The Institute for Policy Studies came out with a report looking at the pension plans that these CEOs have for themselves and their employees. Key findings:
- The 71 Fix the Debt CEOs who lead publicly held companies have amassed an average of $9 million in their company retirement funds. A dozen have more than $20 million in their accounts. If each of them converted their assets to an annuity when they turned 65, they would receive a monthly check for at least $110,000 for life.
- The Fix the Debt CEO with the largest pension fund is Honeywell’s David Cote, a long-time advocate of Social Security cuts. His $78 million nest egg is enough to provide a $428,000 check every month after he turns 65.

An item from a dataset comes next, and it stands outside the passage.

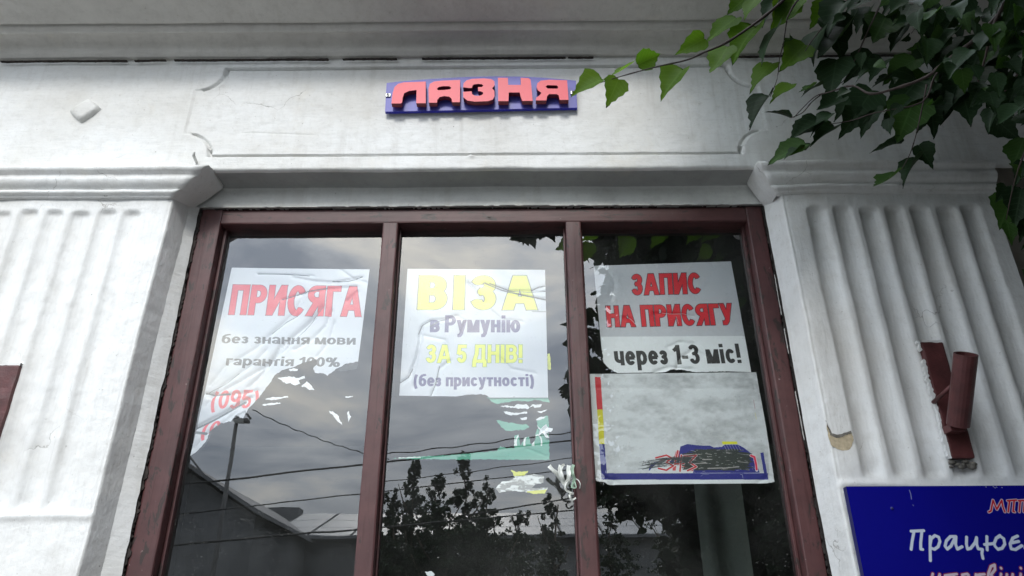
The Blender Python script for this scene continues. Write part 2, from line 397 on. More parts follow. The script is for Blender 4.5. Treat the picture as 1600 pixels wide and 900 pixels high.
# pilasters --------------------------------------------------------------
def flutes(X, Z, centers, ztop, zbot, w, depth):
    D = np.zeros_like(X)
    for i, c in enumerate(centers):
        cc = c+.003*fbm(Z*4+i*7, Z*0+i, 3, 40+i); u = (X-cc)/(w/2*(1+.12*fbm(Z*6, Z*0+i, 2, 70+i)))
        s = np.clip(1-u*u, 0, 1)**.75
        e = np.clip((ztop+.004*math.sin(i*2.3)-.5*np.clip(np.abs(u), 0, 1)**3*.02-Z)/.014, 0, 1)*np.clip((Z-zbot)/.03, 0, 1)
        D = np.maximum(D, depth*s*(e*e*(3-2*e)))
    return D
def pilaster(side, edge_top, edge_bot, cpx, far_x, ztop, zbot, parent, depth):
    zs = np.concatenate([np.arange(.9, 1.70, .03), np.arange(1.70, 2.935, .0062)])
    # outline from the back of the return round the arris and along the face; u = metres away from the arris along the face
    us = np.concatenate([np.linspace(-1, -.08, 7), np.linspace(-.06, .06, 7)*1.0, np.arange(.075, 1, .075)*0+2])[:14]
    us = np.linspace(-1, 0, 9)
    face = np.concatenate([np.arange(0.004, .68 if side < 0 else .672, .0052)])
    et, eb = at(*edge_top, 0), at(*edge_bot, 0)
    ex = et.x+(zs-et.z)*(eb.x-et.x)/(eb.z-et.z)+.005*fbm(zs*4, zs*0, 3, 50+side)+.002*fbm(zs*22, zs*0, 2, 52+side)
    rowsX = []; rowsY = []
    for u in us:      # the return, from YB back to the arris
        if side < 0: dx = .022*(-u); y = .072*(-u)
        else: dx = -.030*(-u); y = .085*(-u)
        rowsX.append(ex+dx); rowsY.append(np.full_like(zs, y))
    for f in face: rowsX.append(ex+side*f); rowsY.append(np.zeros_like(zs))
    Xg = np.array(rowsX); Yg = np.array(rowsY); Zg = np.tile(zs, (len(rowsX), 1))
    fm = (np.arange(len(rowsX)) >= len(us))[:, None]
    # rounded arris
    k = np.clip(1-np.abs(Xg-ex[None, :])/.012, 0, 1); Yg = Yg+np.where(fm, .005*k*k, 0); 
    cx = [at(x, y, 0).x for x, y in cpx]
    Yg = Yg+np.where(fm, flutes(Xg, Zg, cx, ztop, zbot, .064, depth), 0)
    Yg += .010*fbm(Xg*2.5, Zg*2.5, 3, 60+side)+.0035*fbm(Xg*14, Zg*9, 3, 62+side)+.0012*fbm(Xg*60, Zg*40, 2, 64+side)
    # swollen seam where the flutes stop
    Yg -= np.where(fm, .006*np.exp(-((Zg-zbot+.012-.006*np.sin(Xg*9))/.009)**2), 0)
    if side < 0: Xg = Xg
    o = grid_obj('pilaster', np.stack([Xg, Yg, Zg], -1), M_PIL, parent, flip=(side > 0))
    return o, Xg, Yg, zs
ztL = at(130, 327, 0).z; zbL = at(60, 802, 0).z; ztR = at(1390, 320, 0).z; zbR = at(1400, 752, 0).z
_, XL, YL, ZS = pilaster(-1, (264, 330), (121, 895), [(7-81, 328), (7-40, 328), (7, 328), (48, 328), (88, 328), (128, 328), (169, 328), (207, 328)], None, ztL, zbL, B, .0125)
_, XR, YR, _ = pilaster(1, (1228, 335), (1338, 895), [(1275, 325), (1316, 325), (1357, 325), (1397, 325), (1437, 325), (1478, 325), (1516, 325)], None, ztR, zbR, B, .016)
# right splay between the arris and the frame, left plaster strip between pilaster and frame
FX0 = at(314, 335, YF).x; FX1 = at(1192, 335, YF).x
def reveal(Xe, Ye, xf, yf, seed, parent, flip):
    n = 9; t = np.linspace(0, 1, n)[:, None]
    xe = Xe[0][None, :]; ye = Ye[0][None, :]; zz = np.tile(ZS, (n, 1))
    xx = xe*(1-t)+xf*t; yy = ye*(1-t)+yf*t
    xx = xx+t*(.0045*fbm(zz*30, zz*0+seed, 3, seed)+.004*fbm(zz*7, zz*0+seed, 2, seed+2)); yy = yy+.005*fbm(zz*5, xx*20, 3, seed+1)*(1-t)
    grid_obj('window_reveal', np.stack([xx, yy, zz], -1), M_WALL if seed == 90 else M_PIL, parent, flip=flip)
reveal(XL, YL, FX0-.003, YW+.002, 90, B, True)
reveal(XR, YR, FX1+.010, YW+.002, 95, B, False)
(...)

- Forty-one of the 71 companies offer employee pension funds. Of these, only two have sufficient assets in their funds to meet expected obligations. The rest have combined deficits of $103 billion, or about $2.5 billion on average. General Electric has the largest deficit in its worker pension fund, with $22 billion.
When some guy with a pension plan that could pay out $428,000 a month for his retirement ponies up a million dollars to a group dedicated to convincing our elected leaders that the measly payout that the rest of us expect to get after we retire is what’s making this country bankrupt, that class warfare. Fix the Debt is, simply, an agent of class warfare directed against the working class.